Tout a commencé par un coup de foudre
Mon histoire d’amour avec Les Incomplètes a débuté par un coup de foudre : Édredon. Ce spectacle, que nous avions accueilli à L’Arrière Scène, Centre dramatique pour l’enfance et la jeunesse en Montérégie, où j’occupais alors le poste de directeur général, m’a littéralement renversé et ému. J’avais eu vent du travail de la compagnie, mais je ne m’attendais pas à une proposition théâtrale aussi touchante, aussi sensible et en phase avec les tout-petits auxquels il s’adressait, à un spectacle à ce point riche sur le plan formel. Je garderai toujours un souvenir émouvant de la projection d’un cœur-oiseau sur le personnage de la petite fille, de la rencontre avec « l’autre », de ces lampes « sonores », et de la beauté visuelle du spectacle. Les idéatrices d’Édredon manifestaient dès cette première création une grande générosité et un grand respect envers ce très jeune public qu’elles semblaient si bien saisir. Il leur avait aussi fallu un certain courage pour proposer, sans compromis, un spectacle pour tout-petits qui demandait dix heures de montage! De toute évidence, le temps passé au Théâtre les Gros Becs par certaines des codirectrices de la compagnie les avait nourries au plan artistique et avait stimulé leur intérêt pour le public des tout-petits. Le spectacle a reçu un accueil chaleureux et enthousiaste, plus que mérité, des petits, de leurs parents, des diffuseurs et de la communauté artistique.
Édredon portait déjà les germes de ce qui allait constituer leur signature et caractériser leur travail de recherche pour les productions à venir : le choix délibéré et constant de concevoir des projets artistiques de grande qualité pour les tout-petits, ce public en qui les créatrices font totalement confiance et à qui elles proposent des expériences multisensorielles signifiantes, l’exploration de tout le vocabulaire scénique à leur portée, incluant celui des nouvelles technologies, et le flair de s’entourer de collaborateurs de grand talent.

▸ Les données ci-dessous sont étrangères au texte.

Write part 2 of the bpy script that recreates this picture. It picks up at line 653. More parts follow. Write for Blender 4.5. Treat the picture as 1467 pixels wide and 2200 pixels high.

Eaux, leur deuxième création, s’inscrivait dans le sillon tracé par Édredon. Les créatrices ont su y traduire l’élément aquatique sans l’illustrer, y explorer la poésie du corps, la richesse de la sonorité parfois sensuelle parfois troublante de la contrebasse, et, à nouveau, y intégrer des curiosités technologiques qui conféraient un sentiment d’étrangeté ludique à cet univers sensoriel. Encore une fois, à mes yeux, une proposition pleine de sensibilité, courageuse, et sans compromis. La compagnie devenait dès lors, selon moi, un incontournable au Québec du théâtre pour les jeunes publics et de l’offre culturelle pour les tout-petits.